-------- Dataset
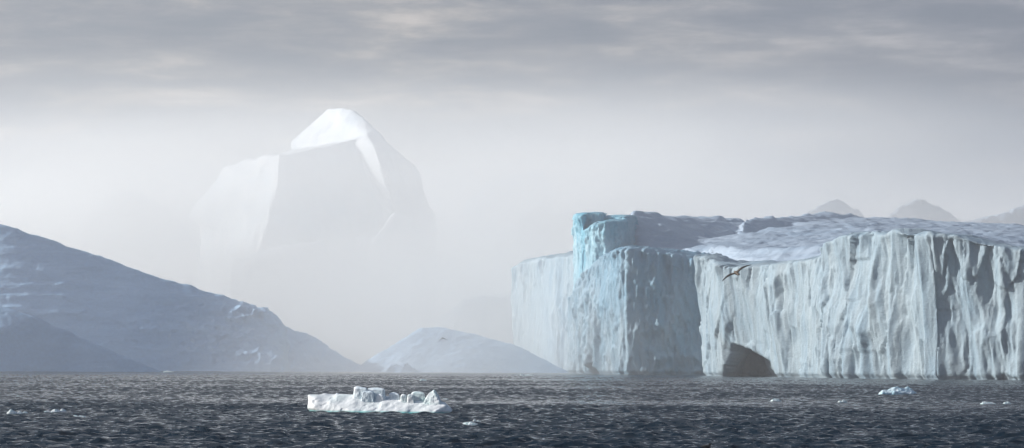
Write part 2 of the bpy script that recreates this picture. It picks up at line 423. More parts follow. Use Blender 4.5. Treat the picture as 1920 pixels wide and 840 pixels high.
# ---------------- great peaked berg far off in the fog
def peak_berg():
    D = 4200
    h = []
    # lit left shoulder with a ledge at its left end
    h.append([(348, 408, D + 330), (375, 371, D + 290), (404, 346, D + 235), (352, 411, D + 325), (374, 420, D + 290), (470, 440, D + 60), (470, 330, D + 60), (404, 346, D + 400), (374, 420, D + 380), (470, 345, D + 300)])
    h.append([(404, 346, D + 235), (416, 316, D + 205), (460, 298, D + 120), (490, 295, D + 50), (524, 286, D - 40), (521, 350, D - 55), (505, 405, D - 35), (470, 470, D + 20), (440, 520, D + 60), (410, 420, D + 225),
              (420, None, D + 200), (440, None, D + 60), (560, 300, D + 300), (560, None, D + 300), (430, 340, D + 380)])
    h.append([(373, 415, D + 300), (380, 405, D + 280), (440, 420, D + 130), (374, None, D + 290), (440, None, D + 90), (380, None, D + 400), (450, None, D + 400), (390, 400, D + 400), (450, 400, D + 400)])
    # lit rib below the cap
    h.append([(688, 250, D - 35), (704, 280, D - 90), (720, 330, D - 110), (737, 390, D - 80), (662, 268, D - 15), (688, 325, D - 15), (730, 410, D - 10), (706, 245, D + 20), (745, 300, D + 60), (755, 400, D + 100), (700, 400, D + 100)])
    # shaded centre
    h.append([(521, 289, D - 38), (560, 293, D - 30), (640, 290, D - 25), (690, 255, D - 20), (722, 330, D), (735, 400, D), (735, None, D), (506, 405, D - 33), (472, 470, D + 10), (450, None, D + 50), (530, 289, D + 150), (690, 262, D + 150), (735, None, D + 200), (520, None, D + 200)])
    # cap
    h.append([(549, 270, D + 250), (552, 293, D + 240), (566, 254, D + 235), (590, 224, D + 210), (610, 206, D + 190), (627, 200, D + 170), (652, 204, D + 120), (682, 219, D + 60), (706, 245, D + 5),
              (600, 288, D + 130), (650, 273, D + 45), (688, 252, D - 25), (600, 300, D + 200), (680, 222, D + 220), (720, 262, D + 150), (690, 280, D + 100)])
    # right slope
    h.append([(685, 249, D - 30), (706, 244, D), (732, 270, D + 20), (762, 298, D + 120), (790, 338, D + 300), (815, 400, D + 400), (830, None, D + 400), (700, 300, D - 45), (716, 350, D - 50), (733, 380, D - 40), (760, None, D - 20),
              (700, 260, D + 150), (700, None, D + 200)])
    # lower blocks
    h.append([(430, 500, D - 190), (500, 492, D - 190), (560, 486, D - 180), (590, 470, D - 180), (603, 456, D - 170), (610, 480, D - 170), (600, None, D - 190), (420, None, D - 210), (480, None, D - 40), (610, None, D - 40), (600, 490, D - 60), (440, 490, D - 60)])
    h.append([(672, 450, D - 170), (676, 520, D - 180), (700, 540, D - 180), (705, 450, D - 190), (705, 444, D - 120), (672, None, D - 180), (704, None, D - 190), (700, None, D - 60)])
    h.append([(704, 448, D - 190), (728, 420, D - 185), (737, 402, D - 180), (742, 425, D - 170), (770, 412, D - 180), (778, 410, D - 170), (784, 440, D - 150), (790, 540, D - 150), (770, None, D - 170), (700, None, D - 200), (740, None, D - 40), (790, None, D - 60), (740, 430, D - 60)])
    me = remeshed(h, 2.6); relax(me, 2)
    P = coords(me); N = normals(me)
    lo = np.clip(1 - (P[:, 2] - 120) / 120, 0, 1)
    d = 6 * fbm(P / 110, 4, 3) + (.9 + 1.5 * lo) * fbm(P / np.array([14, 14, 30]), 14, 3) + lo * (5 * facet(P / np.array([30, 30, 50]), 8) + 3 * ridged(P / np.array([18, 18, 50]), 6, 3))
    d = d + 2.2 * ridged(P * np.array([1, 1, .45]) / 34, 61, 4)
    P += N * d[:, None]
    setco(me, P)
    o = finish(me, "peaked_iceberg", M_SNOW, None, .1 + .15 * fbm(P / 60, 3, 3))
    tag(o, "huge white peaked iceberg with an overhanging snow cap, rising out of the fog", "iceberg")
peak_berg()

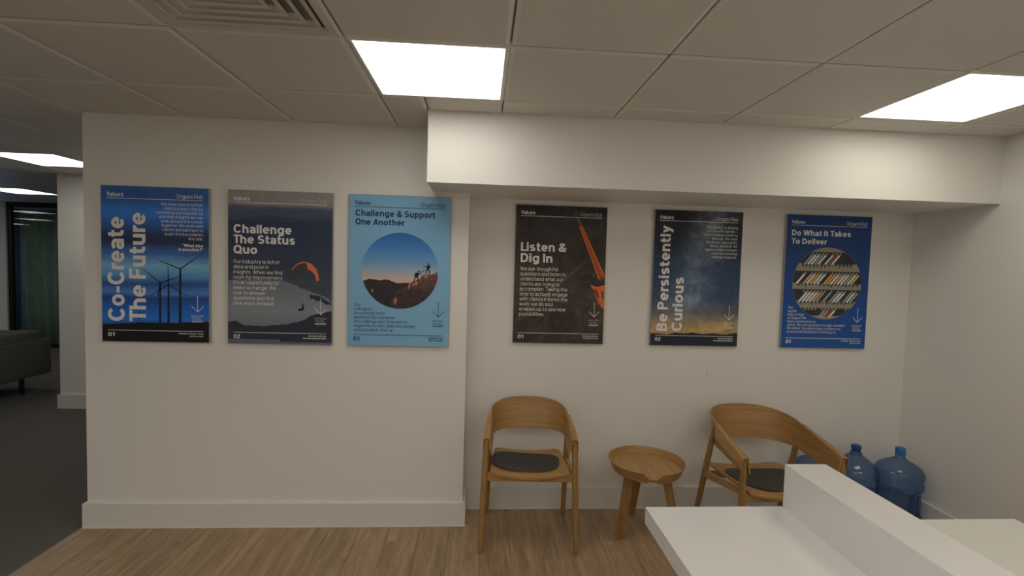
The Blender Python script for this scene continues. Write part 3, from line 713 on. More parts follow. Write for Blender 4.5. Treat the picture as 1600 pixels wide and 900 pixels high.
def _glyph(ch, t):
    h = t/2; X = 0.74; q = []
    def S(*pts): q.extend(_stroke(pts, t))
    def SP(pts): q.extend(_stroke(pts, t))
    def SV(pts, k): q.extend(_stroke(pts, t*k))
    def O(cx, cy, rx, ry): q.extend(_stroke(_ell(cx, cy, rx, ry, 0, 345, 23), t, True))
    def D(xa, ya, xb, yb, k=1.0):
        wx = t*k*math.hypot(xb-xa, yb-ya)/abs(yb-ya); q.append([(xa-wx/2, ya), (xa+wx/2, ya), (xb+wx/2, yb), (xb-wx/2, yb)])
    def V_(x, y0, y1): q.append([(x-h, y0), (x+h, y0), (x+h, y1), (x-h, y1)])
    def H_(y, x0, x1, k=0.9): q.append([(x0, y-h*k), (x1, y-h*k), (x1, y+h*k), (x0, y+h*k)])
    g = h*0.9                                     # half height of horizontals
    o = 0.012
    if ch == 'a':
        w = .60; SP(_ell(w*.47, X-.24, w*.53-h, .24-h+o, 160, 0)+[(w-h, 0)])
        SP([(w-h, .45-h)]+_ell(w*.40, .225, w*.40-h, .225-h+o, 90, 270)+[(w*.55, h-o), (w-h, .17)])
    elif ch in 'bdpqg':
        w = .66; O(w/2, X/2, w/2-h, X/2-h+o)
        if ch == 'b': V_(h, 0, 1)
        if ch == 'd': V_(w-h, 0, 1)
        if ch == 'p': V_(h, -.24, X)
        if ch == 'q': V_(w-h, -.24, X)
        if ch == 'g': SP([(w-h, X)]+_ell(w/2, 0, w/2-h, .25-h, 0, -150))
    elif ch == 'c': w = .61; SP(_ell(.33, X/2, .33-h, X/2-h+o, 42, 318))
    elif ch == 'e': w = .65; SP(_ell(.33, X/2, .33-h, X/2-h+o, 0, 318)); H_(X/2, h, .66-h*.4, .8)
    elif ch == 'f': w = .38; SP([(.16, 0), (.16, .8)]+_ell(.36, .78, .20, .22-h, 180, 95)+[(.40, 1-h)]); H_(X-g, 0, .38)
    elif ch == 'h': w = .62; V_(h, 0, 1); SP(_ell(w/2, X-.30, w/2-h, .30-h+o, 175, 0)+[(w-h, 0)])
    elif ch == 'n': w = .62; V_(h, 0, X); SP(_ell(w/2, X-.30, w/2-h, .30-h+o, 175, 0)+[(w-h, 0)])
    elif ch == 'm':
        w = .96; V_(h, 0, X); m_ = w/2
        SP(_ell((h+m_)/2, X-.27, (m_-h)/2, .27-h+o, 175, 0)+[(m_, 0)]); SP(_ell((m_+w-h)/2, X-.27, (w-h-m_)/2, .27-h+o, 175, 0)+[(w-h, 0)])
    elif ch == 'r': w = .38; V_(h, 0, X); SP(_ell(.36, X-.30, .36-h, .30-h+o, 170, 88))
    elif ch == 'u': w = .62; V_(w-h, 0, X); SP([(h, X)]+_ell(w/2, .30, w/2-h, .30-h+o, 180, 355))
    elif ch in 'ij': 
        w = t; V_(h, 0 if ch == 'i' else -.2, X); q.append([(0, 1-t*.95), (t, 1-t*.95), (t, 1), (0, 1)])
    elif ch == 'l': w = t; V_(h, 0, 1)
    elif ch == 'I': w = t; V_(h, 0, 1)
    elif ch == 'k': w = .60; V_(h, 0, 1); D(h+.04, .24, w-t*.6, X); D(w-t*.6, 0, w*.46, .44)
    elif ch == 'o': w = .67; O(w/2, X/2, w/2-h, X/2-h+o)
    elif ch in 'sS':
        w, Y = (.58, X) if ch == 's' else (.68, 1.0)
        r = (Y-t)/4+o/2; cx = w/2
        SP(_ell(cx, Y-h-r+o, cx-h-.01, r, 28, 270, k=2.0)+_ell(cx, h+r-o, cx-h, r, 90, -152, k=2.0))
    elif ch == 't': w = .40; SP([(.16, .94), (.16, .22)]+_ell(.34, .22, .18, .22-h, 180, 268)+[(.40, h)]); H_(X-g, 0, .39)
    elif ch == 'v': w = .62; a = t*.53; D(a, X, w/2, 0); D(w-a, X, w/2, 0)
    elif ch == 'w': w = .95; a = t*.52; D(a, X, w*.27, 0); D(w*.5, X, w*.27, 0); D(w*.5, X, w*.73, 0); D(w-a, X, w*.73, 0)
    elif ch == 'y': w = .62; a = t*.53; D(a, X, w/2, 0); D(w-a, X, w*.28, -.24); H_(-.24+g, w*.10, w*.34)
    elif ch == 'x': w = .60; a = t*.6; D(a, X, w-a, 0); D(w-a, X, a, 0)
    elif ch == 'z': w = .54; H_(X-g, 0, w); H_(g, 0, w); D(t*.6, t*.5, w-t*.6, X-t*.5)
    elif ch == 'A': w = .80; a = t*.52; D(a, 0, w/2, 1); D(w-a, 0, w/2, 1); H_(.30, .18, w-.18)
    elif ch == 'B':
        w = .68; V_(h, 0, 1); SP([(h, 1-g), (.38, 1-g)]+_ell(.38, .76, .26-h, .24-g, 90, -90)+[(h, .52)]); SP([(h, .52), (.38, .52)]+_ell(.38, .26+g/2, .30-h, .26-g/2, 90, -90)+[(h, g)])
    elif ch in 'CO0Q':
        w = .80 if ch != '0' else .68; cx = w/2
        if ch == 'C': SP(_ell(.41, .5, .41-h, .5-h+o, 38, 322)); w = .78
        else: O(cx, .5, cx-h, .5-h+o)
        if ch == 'Q': D(w*.56, .26, w*.93, -.04)
    elif ch == 'D': w = .74; V_(h, 0, 1); SP([(h, 1-g), (.34, 1-g)]+_ell(.34, .5, .40-h, .5-g, 90, -90)+[(h, g)])
    elif ch == 'E': w = .60; V_(h, 0, 1); H_(1-g, 0, w); H_(.51, 0, w*.94); H_(g, 0, w)
    elif ch == 'F': w = .57; V_(h, 0, 1); H_(1-g, 0, w); H_(.49, 0, w*.93)
    elif ch == 'H': w = .72; V_(h, 0, 1); V_(w-h, 0, 1); H_(.51, 0, w)
    elif ch == 'L': w = .54; V_(h, 0, 1); H_(g, 0, w)
    elif ch == 'M': w = .88; V_(h, 0, 1); V_(w-h, 0, 1); D(h*1.2, 1, w/2, 0); D(w-h*1.2, 1, w/2, 0)
    elif ch == 'N': w = .73; V_(h, 0, 1); V_(w-h, 0, 1); D(h*1.2, 1, w-h*1.2, 0)
    elif ch in 'PR':
        w = .66; V_(h, 0, 1); SP([(h, 1-g), (.36, 1-g)]+_ell(.36, .71, .30-h, .29-g, 90, -90)+[(h, .42+g)])
        if ch == 'R': SP([(.38, .44), (w-h-.04, .30), (w-h, 0)])
    elif ch == 'T': w = .64; V_(w/2, 0, 1); H_(1-g, 0, w)
    elif ch == 'U': w = .70; SP([(h, 1)]+_ell(w/2, .34, w/2-h, .34-h+o, 180, 360)+[(w-h, 1)])
    elif ch == 'V': w = .76; a = t*.53; D(a, 1, w/2, 0); D(w-a, 1, w/2, 0)
    elif ch == 'W': w = 1.14; a = t*.53; D(a, 1, w*.27, 0); D(w*.5, 1, w*.27, 0); D(w*.5, 1, w*.73, 0); D(w-a, 1, w*.73, 0)
    elif ch == '1': w = .36; V_(w-h, 0, 1); D(h*1.1, .70, w-h, 1)
    elif ch == '2': w = .62; SP(_ell(w/2, .72, w/2-h, .28-h+o, 165, -30)+[(h*1.4, t*.8)]); H_(g, 0, w)
    elif ch == '3': w = .64; SP(_ell(w/2, .76, w/2-h-.02, .24-h+o, 160, -90)); SP(_ell(w/2, .27, w/2-h, .27-h+o+.01, 90, -160))
    elif ch == '.': w = t; q.append([(0, 0), (t, 0), (t, t), (0, t)])
    elif ch == ',': w = t; q.append([(0, 0), (t, 0), (t, t), (0, t)]); q.append([(t*.4, 0), (t, 0), (t*.5, -t*.9), (0, -t*.9)])
    elif ch in '\u2019\'': w = t; q.append([(0, .72), (t*.6, .72), (t, 1), (0, 1)])
    elif ch in '\u201c\u201d"':
        w = t*2.3
        for k in (0, t*1.3): q.append([(k, .72), (k+t*.6, .72), (k+t, 1), (k, 1)])
    elif ch == '-': w = .36; H_(.38, 0, w)
    elif ch == '\u2014': w = .9; H_(.38, 0, w)
    elif ch == '/': w = .42; D(t*.5, -.05, w-t*.5, 1.02)
    elif ch == '?': w = .56; SP(_ell(w/2, .73, w/2-h, .27-h+o, 165, -20)+_ell(w/2+.16, .40, .16, .12, 60, 180)[1:]+[(w/2, .26)]); q.append([(w/2-h, 0), (w/2+h, 0), (w/2+h, t), (w/2-h, t)])
    elif ch == '&':
        w = .80; D(w-t*.6, 0, .24, .68); SP(_ell(.38, .79, .18, .21-h, 215, -35, k=2.0)+[(.30, .50)]); SP([(.36, .55)]+_ell(.32, .27, .32-h, .27-h+o, 110, 300, k=2.0)+_ell(.30, .42, w-.30-h, .42-h, -60, 8, k=2.0))
    else: w = .3
    return q, w
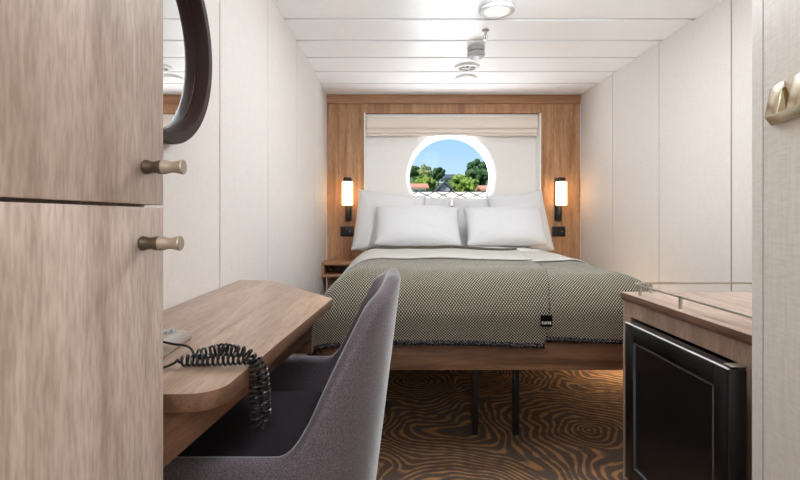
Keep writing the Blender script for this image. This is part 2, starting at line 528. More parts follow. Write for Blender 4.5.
# ------------------------------------------------------------------ ceiling fittings
def ceil_at(x, y):
    d = (ZC - EYE) * F / (217.0 - y)
    return px(x, d), d
x, y = ceil_at(497, 7.5)
t = thing('ceiling_lamp', 'largest white round flat lamp, nearest on the ceiling', 'ceiling lamp', (x, y, ZC - .024))
bm = new(); lathe(bm, [(.0, ZC), (.084, ZC), (.090, ZC - .008), (.088, ZC - .020), (.080, ZC - .024), (.068, ZC - .0235), (.068, ZC - .018), (0, ZC - .018)], (x, y, 0), n=48)
obj('rim', bm, M['lamp_rim'], t)
bm = new(); lathe(bm, [(0, ZC - .0175), (.0675, ZC - .0175), (.064, ZC - .022), (.04, ZC - .0245), (0, ZC - .0255)], (x, y, 0), n=48)
obj('diffuser', bm, M['ceiling_lamp'], t)

x, y = ceil_at(485.5, 30)
t = thing('ceiling_sprinkler', 'small steel sprinkler head pointing down from the ceiling', 'sprinkler', (x, y, ZC - .06))
bm = new(); lathe(bm, [(0, ZC + .001), (.020, ZC + .001), (.022, ZC - .004), (.014, ZC - .010), (0, ZC - .011)], (x, y, 0), n=24)
obj('flange', bm, M['steel'], t)
bm = new(); lathe(bm, [(0, ZC - .008), (.008, ZC - .010), (.008, ZC - .028), (.004, ZC - .032), (.004, ZC - .055), (0, ZC - .056)], (x, y, 0), n=16)
for s in (-1, 1): tube(bm, [(x + s * .008, y, ZC - .026), (x + s * .012, y, ZC - .04), (x + s * .004, y, ZC - .054)], .002, 6)
obj('stem', bm, M['grey_plastic'], t)
bm = new(); lathe(bm, [(0, ZC - .0540), (.013, ZC - .0545), (.013, ZC - .0565), (0, ZC - .0575)], (x, y, 0), n=20)
obj('deflector', bm, M['steel'], t)

x, y = ceil_at(476, 47)
t = thing('smoke_detector', 'grey and white smoke detector hanging below the ceiling', 'smoke detector', (x, y, ZC - .085))
bm = new(); lathe(bm, [(0, ZC), (.052, ZC), (.054, ZC - .006), (.052, ZC - .026), (.044, ZC - .030), (0, ZC - .030)], (x, y, 0), n=32)
obj('base', bm, M['grey_plastic'], t)
bm = new(); lathe(bm, [(0, ZC - .028), (.040, ZC - .029), (.040, ZC - .036), (.054, ZC - .038), (.055, ZC - .052), (.047, ZC - .064), (0, ZC - .066)], (x, y, 0), n=32)
obj('housing', bm, M['grey_plastic'], t)
bm = new(); lathe(bm, [(0, ZC - .064), (.030, ZC - .065), (.030, ZC - .078), (.022, ZC - .085), (0, ZC - .086)], (x, y, 0), n=24)
obj('sensor_cap', bm, M['white'], t)

x, y = ceil_at(467, 66.5)
t = thing('ceiling_vent', 'round white vent with dark slotted centre on the ceiling', 'vent', (x, y, ZC - .02))
bm = new(); ring_lathe(bm, [(.088, ZC), (.090, ZC - .006), (.080, ZC - .016), (.062, ZC - .017), (.058, ZC - .010), (.058, ZC)], (x, y, 0), n=48)
obj('rim', bm, M['white'], t)
bm = new(); lathe(bm, [(0, ZC - .001), (.0585, ZC - .001), (.0585, ZC - .006), (0, ZC - .006)], (x, y, 0), n=40)
obj('grille', bm, M['dark_slot'], t)
for k in range(6):
    a = k * PI / 3; bm = new()
    tube(bm, [(x + .018 * math.cos(a), y + .018 * math.sin(a), ZC - .011), (x + .050 * math.cos(a), y + .050 * math.sin(a), ZC - .011)], .006, 8)
    obj('vane', bm, M['white'], t)
bm = new(); lathe(bm, [(0, ZC - .005), (.02, ZC - .006), (.02, ZC - .016), (0, ZC - .018)], (x, y, 0), n=24)
obj('hub', bm, M['grey_plastic'], t)

x, y = ceil_at(466, 77.5)
bm = new(); lathe(bm, [(0, ZC), (.078, ZC), (.083, ZC - .006), (.080, ZC - .018), (.06, ZC - .024), (0, ZC - .026)], (x, y, 0), n=48)
tag(obj('ceiling_disc', bm, M['white']), 'plain white round cover on the ceiling, farthest from the viewer', 'ceiling cover')

# ------------------------------------------------------------------ wardrobe
WX = -.290
w = thing('wardrobe', 'tall greyed walnut wardrobe at the left with two stacked doors', 'wardrobe', ((XL + WX) / 2, .1, 0))
bm = new(); box(bm, XL + .002, WX - .022, -.45, .578, 0.0, ZC - .002, .001, 1)
obj('carcass', bm, M['wardrobe'], w)
GZ = 1.0135
def knob(y, z):
    prof_a = [(0, 0), (.0075, .000), (.0085, .002), (.0078, .006), (.0066, .010), (.0072, .014), (.0082, .018), (.0078, .0215), (0, .0215)]
    prof_b = [(0, .021), (.0083, .0212), (.0082, .025), (.0064, .031), (.0064, .035), (.0078, .041), (.0086, .044), (.0080, .0455), (0, .0458)]
    return prof_a, prof_b
for z0, z1, kz in ((GZ + .0012, ZC - .006, pz(166.5, .53)), (.06, GZ - .0022, pz(243.5, .525))):
    bm = new(); box(bm, WX - .0215, WX, .02, .580, z0, z1, .0012, 2)
    d = obj('door', bm, M['wardrobe'], w)
    y = .536 if z0 > 1 else .529
    pa, pb = knob(y, kz)
    bm = new(); lathe(bm, pa, (WX, y, kz), 'x', 24); k = obj('knob', bm, M['knob_dark'], d)
    bm = new(); lathe(bm, pb, (WX, y, kz), 'x', 24); obj('knob_end', bm, M['knob_light'], d)

# ------------------------------------------------------------------ round mirror on the left wall
def circ(p1, p2, p3):
    ax, ay = p1; bx, by = p2; cx, cy = p3
    d = 2 * (ax * (by - cy) + bx * (cy - ay) + cx * (ay - by))
    ux = ((ax * ax + ay * ay) * (by - cy) + (bx * bx + by * by) * (cy - ay) + (cx * cx + cy * cy) * (ay - by)) / d
    uy = ((ax * ax + ay * ay) * (cx - bx) + (bx * bx + by * by) * (ax - cx) + (cx * cx + cy * cy) * (bx - ax)) / d
    return ux, uy, math.hypot(ax - ux, ay - uy)
MX = -.55
def mp(x, y):
    d = F * MX / (x - 396.0); return d, pz(y, d)
my, mz, mr = circ(mp(204.5, 0), mp(212, 48), mp(164, 141.5))
print('mirror', my, mz, mr)
t = thing('round_mirror', 'round wall mirror in a deep dark bronze frame beside the wardrobe', 'mirror', (XL, my, mz - mr))
dx = XL
bm = new(); ring_lathe(bm, [(mr, XL + .001), (mr, MX - .003), (mr - .003, MX), (mr - .027, MX), (mr - .029, MX - .003), (mr - .033, MX - .008), (mr - .036, MX - .034), (mr - .060, XL + .001)], (0, my, mz), 'x', 96)
obj('frame', bm, M['mirror_frame'], t)
bm = new(); lathe(bm, [(mr - .036, XL + .0012), (mr - .036, XL + .0145)], (0, my, mz), 'x', 96)
obj('mirror_glass', bm, M['mirror'], t)

# ------------------------------------------------------------------ desk
def fillet(pts, radii, n=8):
    out = []
    L = len(pts)
    for i, (p, r) in enumerate(zip(pts, radii)):
        p = Vector(p)
        if r <= 0: out.append(tuple(p)); continue
        a = (Vector(pts[i - 1]) - p); b = (Vector(pts[(i + 1) % L]) - p)
        an, bn = a.normalized(), b.normalized()
        ang = an.angle(bn); tl = r / math.tan(ang / 2)
        tl = min(tl, a.length * .49, b.length * .49); rr = tl * math.tan(ang / 2)
        c = p + (an + bn).normalized() * (rr / math.sin(ang / 2))
        s = p + an * tl - c; e = p + bn * tl - c
        a0 = math.atan2(s.y, s.x); a1 = math.atan2(e.y, e.x)
        da = (a1 - a0 + PI) % (2 * PI) - PI
        for k in range(n + 1):
            t_ = a0 + da * k / n
            out.append((c.x + rr * math.cos(t_), c.y + rr * math.sin(t_)))
    return out
DZ = .76
dk = thing('desk', 'narrow greyed walnut wall desk with rounded corner beside the wardrobe', 'desk', (-.42, 1.1, 0))
plan = fillet([(XL + .002, .583), (-.345, .583), (-.325, .630), (-.243, .633), (-.187, 1.372), (-.475, 1.765), (XL + .002, 1.775)],
              [0, .01, .01, .055, .03, .02, 0], 10)
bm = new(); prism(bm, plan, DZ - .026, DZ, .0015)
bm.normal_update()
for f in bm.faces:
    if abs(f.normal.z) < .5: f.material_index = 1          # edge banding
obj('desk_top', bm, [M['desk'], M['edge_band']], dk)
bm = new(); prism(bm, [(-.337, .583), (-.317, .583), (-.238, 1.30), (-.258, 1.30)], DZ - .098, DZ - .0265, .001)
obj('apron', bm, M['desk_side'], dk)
bm = new(); box(bm, XL + .002, -.236, 1.302, 1.326, .617, DZ - .0265, .001, 1)
obj('side_panel', bm, M['desk_side'], dk)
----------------
• Problem details:
Using the listing above, show every line that includes the string "parts".

• Solved exercise:
Write part 2 of the bpy script that recreates this picture. It picks up at line 423. More parts follow. Use Blender 4.5. Treat the picture as 1920 pixels wide and 840 pixels high.
The Blender Python script for this scene continues. Write part 3, from line 713 on. More parts follow. Write for Blender 4.5. Treat the picture as 1600 pixels wide and 900 pixels high.
Keep writing the Blender script for this image. This is part 2, starting at line 528. More parts follow. Write for Blender 4.5.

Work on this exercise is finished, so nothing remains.